20 anos de fotografia
Marcio trabalha com fotografia há cerca de 20 anos, sendo 15 profissionalmente. Formado em geografia, ele começou a se envolver com as câmeras no final do curso, durante o trabalho de conclusão.
“Fiz um inventário turístico de Cavalcante, em Goiás, e das cachoeiras e comecei a perceber que era isso o que gostava de fazer”, explicou.
“Comecei a ganhar dinheiro com as fotos e fui fazendo a transição.”
Fotógrafo de paisagem, ele registra ambientes de dia e de noite, debaixo d’água, em cavernas, e, eventualmente, capta animais. “Para fotografar animal não é preciso tanta pós-produção. É ajustar o foco e apertar o botão no momento certo”, explicou.
“Já a foto de paisagem é outra pegada. Cada dia é diferente. Então, tem que esperar os melhores momentos, as nuvens certas, aquele avermelhado do céu.”

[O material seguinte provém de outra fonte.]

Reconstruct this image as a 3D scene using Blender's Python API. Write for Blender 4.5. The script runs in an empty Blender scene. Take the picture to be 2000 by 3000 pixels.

As fotos panorâmicas são a especialidade. Em 2016, ele entrou no Guinness World Record com a maior foto panorâmica subaquática do mundo. O registro, no rio Sucuri, em Bonito (MS), tem 495 megapixels, mas deve ficar pequeno em breve.
“Vou pra Bonito de novo, fazer uma foto na Lagoa Misteriosa com mais de 800 megapixels.”
Os anos de experiência lhe renderam, somente em 2018, quatro prêmios internacionais. Em janeiro, uma foto de Marcio tirada na Chapada dos Veadeiros (GO) foi o primeiro lugar na categoria máxima do Internacional Garden Photography of the Year. A imagem, de alta exposição, mostra um campo iluminado de “chuveirinhos” – planta típica do cerrado.